#### [WHAT TO WORK ON]
Return the lines exactly as they stand, from the first of the material through the line containing "in (36,40,46,51): T.beam((u,-.3,35.8),(u,-.3,39.6),.25,'light')".

#### [SUPPLIED MATERIAL]
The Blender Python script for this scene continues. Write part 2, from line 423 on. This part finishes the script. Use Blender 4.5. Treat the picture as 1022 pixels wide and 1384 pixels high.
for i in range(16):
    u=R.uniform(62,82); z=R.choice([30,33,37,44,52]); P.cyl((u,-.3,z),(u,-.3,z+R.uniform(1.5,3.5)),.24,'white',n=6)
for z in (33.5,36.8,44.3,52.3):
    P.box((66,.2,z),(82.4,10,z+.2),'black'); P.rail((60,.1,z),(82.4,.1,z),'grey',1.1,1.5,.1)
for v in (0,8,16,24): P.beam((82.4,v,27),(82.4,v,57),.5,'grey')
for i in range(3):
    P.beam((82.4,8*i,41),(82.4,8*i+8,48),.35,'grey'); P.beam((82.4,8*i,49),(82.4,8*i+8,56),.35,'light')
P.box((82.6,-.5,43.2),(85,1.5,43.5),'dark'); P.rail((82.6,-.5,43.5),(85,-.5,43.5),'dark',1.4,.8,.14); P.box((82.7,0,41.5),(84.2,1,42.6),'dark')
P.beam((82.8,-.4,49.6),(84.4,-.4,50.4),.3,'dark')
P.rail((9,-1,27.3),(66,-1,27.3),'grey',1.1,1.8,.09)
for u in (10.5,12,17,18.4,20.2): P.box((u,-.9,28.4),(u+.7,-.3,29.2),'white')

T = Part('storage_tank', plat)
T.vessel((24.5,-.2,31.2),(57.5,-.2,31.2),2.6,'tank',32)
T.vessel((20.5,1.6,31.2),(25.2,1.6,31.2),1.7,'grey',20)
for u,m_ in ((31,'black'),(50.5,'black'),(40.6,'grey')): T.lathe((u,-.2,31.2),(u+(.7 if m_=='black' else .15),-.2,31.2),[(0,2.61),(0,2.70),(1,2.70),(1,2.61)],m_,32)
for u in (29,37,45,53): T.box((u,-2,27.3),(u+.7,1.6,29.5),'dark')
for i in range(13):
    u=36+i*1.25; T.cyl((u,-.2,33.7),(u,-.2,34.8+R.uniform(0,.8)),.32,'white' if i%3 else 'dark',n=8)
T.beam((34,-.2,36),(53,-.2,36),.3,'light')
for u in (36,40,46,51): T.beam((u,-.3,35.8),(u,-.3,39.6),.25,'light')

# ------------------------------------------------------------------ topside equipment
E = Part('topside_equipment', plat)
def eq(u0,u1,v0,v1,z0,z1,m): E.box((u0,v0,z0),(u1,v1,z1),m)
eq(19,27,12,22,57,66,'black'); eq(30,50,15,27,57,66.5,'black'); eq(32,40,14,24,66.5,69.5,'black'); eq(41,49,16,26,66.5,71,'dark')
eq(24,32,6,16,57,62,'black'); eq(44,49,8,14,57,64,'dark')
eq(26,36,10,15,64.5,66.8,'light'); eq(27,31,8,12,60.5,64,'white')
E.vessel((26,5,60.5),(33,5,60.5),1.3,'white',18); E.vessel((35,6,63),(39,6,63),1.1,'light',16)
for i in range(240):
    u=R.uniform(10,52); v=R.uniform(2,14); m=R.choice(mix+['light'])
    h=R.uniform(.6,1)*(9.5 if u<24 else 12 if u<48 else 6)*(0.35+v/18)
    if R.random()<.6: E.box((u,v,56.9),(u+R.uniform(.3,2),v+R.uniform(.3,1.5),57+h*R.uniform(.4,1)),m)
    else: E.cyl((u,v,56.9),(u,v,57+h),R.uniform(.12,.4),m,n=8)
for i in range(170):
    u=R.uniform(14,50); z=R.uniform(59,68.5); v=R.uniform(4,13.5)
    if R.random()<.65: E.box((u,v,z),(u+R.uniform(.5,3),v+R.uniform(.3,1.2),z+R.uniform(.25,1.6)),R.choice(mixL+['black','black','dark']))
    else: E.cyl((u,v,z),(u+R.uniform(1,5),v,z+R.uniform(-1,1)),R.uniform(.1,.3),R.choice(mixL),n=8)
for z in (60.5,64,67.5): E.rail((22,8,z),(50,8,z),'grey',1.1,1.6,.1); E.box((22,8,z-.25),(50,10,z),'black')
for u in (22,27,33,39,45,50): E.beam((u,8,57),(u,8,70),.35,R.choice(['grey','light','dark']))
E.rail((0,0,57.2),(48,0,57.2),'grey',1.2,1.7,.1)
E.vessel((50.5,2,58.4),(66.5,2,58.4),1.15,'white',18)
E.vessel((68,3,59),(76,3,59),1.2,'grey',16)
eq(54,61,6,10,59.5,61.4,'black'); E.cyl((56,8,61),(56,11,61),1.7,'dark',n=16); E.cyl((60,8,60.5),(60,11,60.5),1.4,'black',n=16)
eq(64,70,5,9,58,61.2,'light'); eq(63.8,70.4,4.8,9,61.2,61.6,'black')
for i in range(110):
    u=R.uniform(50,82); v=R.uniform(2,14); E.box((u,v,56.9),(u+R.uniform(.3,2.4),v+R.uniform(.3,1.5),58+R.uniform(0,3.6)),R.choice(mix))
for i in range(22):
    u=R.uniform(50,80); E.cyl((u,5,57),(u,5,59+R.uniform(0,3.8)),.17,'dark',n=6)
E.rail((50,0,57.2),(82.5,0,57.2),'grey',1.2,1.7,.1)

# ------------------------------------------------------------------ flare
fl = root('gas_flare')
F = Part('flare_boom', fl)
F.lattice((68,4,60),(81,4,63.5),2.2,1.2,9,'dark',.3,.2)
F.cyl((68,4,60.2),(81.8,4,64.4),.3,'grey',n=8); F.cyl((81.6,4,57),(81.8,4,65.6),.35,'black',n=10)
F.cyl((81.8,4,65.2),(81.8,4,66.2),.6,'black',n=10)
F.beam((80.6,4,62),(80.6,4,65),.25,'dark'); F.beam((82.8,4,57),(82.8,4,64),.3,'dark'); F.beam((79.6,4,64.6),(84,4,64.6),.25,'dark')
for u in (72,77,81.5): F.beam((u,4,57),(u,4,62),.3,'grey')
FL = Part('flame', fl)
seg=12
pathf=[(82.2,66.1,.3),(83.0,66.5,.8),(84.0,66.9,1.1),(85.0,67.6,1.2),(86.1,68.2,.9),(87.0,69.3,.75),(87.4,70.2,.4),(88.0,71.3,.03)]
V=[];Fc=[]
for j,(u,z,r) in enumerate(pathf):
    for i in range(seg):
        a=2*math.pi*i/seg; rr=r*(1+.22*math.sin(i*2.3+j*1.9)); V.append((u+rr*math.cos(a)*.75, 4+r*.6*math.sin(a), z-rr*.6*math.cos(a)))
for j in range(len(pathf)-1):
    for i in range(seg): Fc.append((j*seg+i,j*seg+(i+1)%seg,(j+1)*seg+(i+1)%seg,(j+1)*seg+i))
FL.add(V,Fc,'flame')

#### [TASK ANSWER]
The Blender Python script for this scene continues. Write part 2, from line 423 on. This part finishes the script. Use Blender 4.5. Treat the picture as 1022 pixels wide and 1384 pixels high.
for i in range(16):
    u=R.uniform(62,82); z=R.choice([30,33,37,44,52]); P.cyl((u,-.3,z),(u,-.3,z+R.uniform(1.5,3.5)),.24,'white',n=6)
for z in (33.5,36.8,44.3,52.3):
    P.box((66,.2,z),(82.4,10,z+.2),'black'); P.rail((60,.1,z),(82.4,.1,z),'grey',1.1,1.5,.1)
for v in (0,8,16,24): P.beam((82.4,v,27),(82.4,v,57),.5,'grey')
for i in range(3):
    P.beam((82.4,8*i,41),(82.4,8*i+8,48),.35,'grey'); P.beam((82.4,8*i,49),(82.4,8*i+8,56),.35,'light')
P.box((82.6,-.5,43.2),(85,1.5,43.5),'dark'); P.rail((82.6,-.5,43.5),(85,-.5,43.5),'dark',1.4,.8,.14); P.box((82.7,0,41.5),(84.2,1,42.6),'dark')
P.beam((82.8,-.4,49.6),(84.4,-.4,50.4),.3,'dark')
P.rail((9,-1,27.3),(66,-1,27.3),'grey',1.1,1.8,.09)
for u in (10.5,12,17,18.4,20.2): P.box((u,-.9,28.4),(u+.7,-.3,29.2),'white')

T = Part('storage_tank', plat)
T.vessel((24.5,-.2,31.2),(57.5,-.2,31.2),2.6,'tank',32)
T.vessel((20.5,1.6,31.2),(25.2,1.6,31.2),1.7,'grey',20)
for u,m_ in ((31,'black'),(50.5,'black'),(40.6,'grey')): T.lathe((u,-.2,31.2),(u+(.7 if m_=='black' else .15),-.2,31.2),[(0,2.61),(0,2.70),(1,2.70),(1,2.61)],m_,32)
for u in (29,37,45,53): T.box((u,-2,27.3),(u+.7,1.6,29.5),'dark')
for i in range(13):
    u=36+i*1.25; T.cyl((u,-.2,33.7),(u,-.2,34.8+R.uniform(0,.8)),.32,'white' if i%3 else 'dark',n=8)
T.beam((34,-.2,36),(53,-.2,36),.3,'light')
for u in (36,40,46,51): T.beam((u,-.3,35.8),(u,-.3,39.6),.25,'light')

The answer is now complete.